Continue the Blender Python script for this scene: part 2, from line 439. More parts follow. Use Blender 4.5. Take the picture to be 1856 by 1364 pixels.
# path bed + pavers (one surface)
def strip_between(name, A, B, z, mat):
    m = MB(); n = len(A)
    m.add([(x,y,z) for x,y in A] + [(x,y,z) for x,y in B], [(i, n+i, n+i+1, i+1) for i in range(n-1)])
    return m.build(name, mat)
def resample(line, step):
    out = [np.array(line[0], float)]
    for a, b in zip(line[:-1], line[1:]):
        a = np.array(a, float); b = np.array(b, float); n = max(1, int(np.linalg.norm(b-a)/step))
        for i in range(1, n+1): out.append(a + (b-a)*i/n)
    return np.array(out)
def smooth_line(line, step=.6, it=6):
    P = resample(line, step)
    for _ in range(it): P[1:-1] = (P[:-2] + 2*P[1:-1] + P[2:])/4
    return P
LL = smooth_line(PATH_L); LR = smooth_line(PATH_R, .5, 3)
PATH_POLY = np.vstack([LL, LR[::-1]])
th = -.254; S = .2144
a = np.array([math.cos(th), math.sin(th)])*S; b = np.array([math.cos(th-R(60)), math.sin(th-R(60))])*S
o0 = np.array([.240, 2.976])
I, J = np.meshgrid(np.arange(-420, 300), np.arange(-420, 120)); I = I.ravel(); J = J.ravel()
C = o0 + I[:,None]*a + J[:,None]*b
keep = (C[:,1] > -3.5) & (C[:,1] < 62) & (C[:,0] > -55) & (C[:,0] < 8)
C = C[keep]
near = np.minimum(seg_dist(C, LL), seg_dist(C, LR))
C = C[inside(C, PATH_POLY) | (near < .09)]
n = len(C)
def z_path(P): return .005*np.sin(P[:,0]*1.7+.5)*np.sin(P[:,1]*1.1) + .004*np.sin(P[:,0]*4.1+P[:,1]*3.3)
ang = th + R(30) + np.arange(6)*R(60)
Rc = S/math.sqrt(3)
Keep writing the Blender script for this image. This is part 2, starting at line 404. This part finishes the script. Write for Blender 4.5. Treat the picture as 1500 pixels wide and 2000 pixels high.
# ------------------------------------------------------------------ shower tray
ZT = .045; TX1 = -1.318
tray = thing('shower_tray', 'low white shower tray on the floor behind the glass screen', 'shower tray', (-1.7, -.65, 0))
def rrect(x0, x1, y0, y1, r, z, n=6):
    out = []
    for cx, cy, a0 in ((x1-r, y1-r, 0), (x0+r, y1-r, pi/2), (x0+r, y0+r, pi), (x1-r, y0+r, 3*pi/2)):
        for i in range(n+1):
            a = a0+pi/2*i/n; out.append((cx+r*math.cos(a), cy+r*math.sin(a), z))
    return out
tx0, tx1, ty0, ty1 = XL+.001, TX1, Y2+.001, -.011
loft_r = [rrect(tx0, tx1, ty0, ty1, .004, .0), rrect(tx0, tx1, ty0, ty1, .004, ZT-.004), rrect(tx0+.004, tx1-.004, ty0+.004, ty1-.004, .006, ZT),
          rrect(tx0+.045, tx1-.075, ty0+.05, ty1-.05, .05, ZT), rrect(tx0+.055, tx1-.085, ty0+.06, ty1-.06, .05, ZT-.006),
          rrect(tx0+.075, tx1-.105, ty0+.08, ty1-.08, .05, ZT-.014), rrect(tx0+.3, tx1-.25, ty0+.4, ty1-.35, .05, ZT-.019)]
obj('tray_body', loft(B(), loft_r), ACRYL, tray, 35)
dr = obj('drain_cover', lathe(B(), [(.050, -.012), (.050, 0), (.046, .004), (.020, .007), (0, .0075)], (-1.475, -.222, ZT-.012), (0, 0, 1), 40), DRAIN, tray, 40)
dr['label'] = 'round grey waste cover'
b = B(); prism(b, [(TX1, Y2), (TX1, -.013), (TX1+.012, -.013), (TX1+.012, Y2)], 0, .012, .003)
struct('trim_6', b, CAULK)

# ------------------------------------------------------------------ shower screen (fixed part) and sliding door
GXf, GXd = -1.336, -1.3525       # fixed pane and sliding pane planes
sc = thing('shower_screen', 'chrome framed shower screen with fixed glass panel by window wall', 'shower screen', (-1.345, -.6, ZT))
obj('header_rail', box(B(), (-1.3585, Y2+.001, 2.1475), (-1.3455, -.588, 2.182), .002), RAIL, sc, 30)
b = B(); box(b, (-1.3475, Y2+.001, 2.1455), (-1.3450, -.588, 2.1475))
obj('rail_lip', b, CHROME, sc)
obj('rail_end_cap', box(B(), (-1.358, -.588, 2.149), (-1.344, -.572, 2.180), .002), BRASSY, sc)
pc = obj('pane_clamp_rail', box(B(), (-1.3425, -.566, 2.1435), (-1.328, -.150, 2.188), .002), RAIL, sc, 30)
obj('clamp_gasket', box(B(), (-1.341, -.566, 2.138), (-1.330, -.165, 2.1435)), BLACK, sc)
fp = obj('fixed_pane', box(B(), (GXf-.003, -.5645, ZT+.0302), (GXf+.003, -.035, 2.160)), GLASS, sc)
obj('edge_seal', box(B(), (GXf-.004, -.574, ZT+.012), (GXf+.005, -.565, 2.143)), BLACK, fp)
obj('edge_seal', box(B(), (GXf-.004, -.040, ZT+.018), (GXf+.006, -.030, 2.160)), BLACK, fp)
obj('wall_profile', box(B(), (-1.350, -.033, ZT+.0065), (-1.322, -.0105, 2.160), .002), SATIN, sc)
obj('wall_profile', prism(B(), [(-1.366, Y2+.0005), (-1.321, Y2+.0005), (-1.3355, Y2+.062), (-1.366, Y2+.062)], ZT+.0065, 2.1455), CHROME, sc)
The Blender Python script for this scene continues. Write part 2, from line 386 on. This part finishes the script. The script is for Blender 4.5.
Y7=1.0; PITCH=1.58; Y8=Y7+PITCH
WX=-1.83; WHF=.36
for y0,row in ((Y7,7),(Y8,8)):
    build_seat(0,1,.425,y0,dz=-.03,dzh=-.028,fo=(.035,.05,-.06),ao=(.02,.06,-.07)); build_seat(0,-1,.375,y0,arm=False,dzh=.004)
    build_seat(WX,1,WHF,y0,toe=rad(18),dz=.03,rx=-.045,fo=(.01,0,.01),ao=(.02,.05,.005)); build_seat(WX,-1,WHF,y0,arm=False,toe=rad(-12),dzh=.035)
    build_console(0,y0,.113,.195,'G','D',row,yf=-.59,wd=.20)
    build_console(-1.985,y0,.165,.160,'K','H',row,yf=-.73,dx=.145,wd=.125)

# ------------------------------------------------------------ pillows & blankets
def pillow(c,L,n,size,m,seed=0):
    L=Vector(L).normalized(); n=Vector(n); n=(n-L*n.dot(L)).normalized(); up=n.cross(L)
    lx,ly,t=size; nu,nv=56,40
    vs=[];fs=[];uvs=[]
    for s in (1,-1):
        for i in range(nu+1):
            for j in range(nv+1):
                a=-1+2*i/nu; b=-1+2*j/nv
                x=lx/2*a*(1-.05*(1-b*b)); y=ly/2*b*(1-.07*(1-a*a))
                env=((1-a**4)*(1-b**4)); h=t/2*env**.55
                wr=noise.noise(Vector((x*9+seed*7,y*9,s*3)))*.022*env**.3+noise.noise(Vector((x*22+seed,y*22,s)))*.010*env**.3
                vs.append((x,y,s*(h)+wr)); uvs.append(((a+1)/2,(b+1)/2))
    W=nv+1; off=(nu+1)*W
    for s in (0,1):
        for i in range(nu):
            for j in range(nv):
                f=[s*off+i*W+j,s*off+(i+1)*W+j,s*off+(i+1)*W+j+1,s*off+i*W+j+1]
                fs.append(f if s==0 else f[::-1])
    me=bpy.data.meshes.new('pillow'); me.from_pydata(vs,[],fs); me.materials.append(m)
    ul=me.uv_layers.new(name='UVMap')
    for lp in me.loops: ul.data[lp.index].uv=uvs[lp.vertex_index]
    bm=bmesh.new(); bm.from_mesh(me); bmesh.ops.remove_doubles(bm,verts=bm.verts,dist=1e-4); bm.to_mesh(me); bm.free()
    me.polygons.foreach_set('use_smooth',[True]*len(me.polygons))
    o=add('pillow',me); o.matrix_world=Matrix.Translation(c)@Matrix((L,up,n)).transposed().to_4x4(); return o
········
--- What to work on ---
Repeat, word for word, the lines from the opening of the material through the line containing "Rc = S/math.sqrt(3)".

--- Task response ---
Continue the Blender Python script for this scene: part 2, from line 439. More parts follow. Use Blender 4.5. Take the picture to be 1856 by 1364 pixels.
# path bed + pavers (one surface)
def strip_between(name, A, B, z, mat):
    m = MB(); n = len(A)
    m.add([(x,y,z) for x,y in A] + [(x,y,z) for x,y in B], [(i, n+i, n+i+1, i+1) for i in range(n-1)])
    return m.build(name, mat)
def resample(line, step):
    out = [np.array(line[0], float)]
    for a, b in zip(line[:-1], line[1:]):
        a = np.array(a, float); b = np.array(b, float); n = max(1, int(np.linalg.norm(b-a)/step))
        for i in range(1, n+1): out.append(a + (b-a)*i/n)
    return np.array(out)
def smooth_line(line, step=.6, it=6):
    P = resample(line, step)
    for _ in range(it): P[1:-1] = (P[:-2] + 2*P[1:-1] + P[2:])/4
    return P
LL = smooth_line(PATH_L); LR = smooth_line(PATH_R, .5, 3)
PATH_POLY = np.vstack([LL, LR[::-1]])
th = -.254; S = .2144
a = np.array([math.cos(th), math.sin(th)])*S; b = np.array([math.cos(th-R(60)), math.sin(th-R(60))])*S
o0 = np.array([.240, 2.976])
I, J = np.meshgrid(np.arange(-420, 300), np.arange(-420, 120)); I = I.ravel(); J = J.ravel()
C = o0 + I[:,None]*a + J[:,None]*b
keep = (C[:,1] > -3.5) & (C[:,1] < 62) & (C[:,0] > -55) & (C[:,0] < 8)
C = C[keep]
near = np.minimum(seg_dist(C, LL), seg_dist(C, LR))
C = C[inside(C, PATH_POLY) | (near < .09)]
n = len(C)
def z_path(P): return .005*np.sin(P[:,0]*1.7+.5)*np.sin(P[:,1]*1.1) + .004*np.sin(P[:,0]*4.1+P[:,1]*3.3)
ang = th + R(30) + np.arange(6)*R(60)
Rc = S/math.sqrt(3)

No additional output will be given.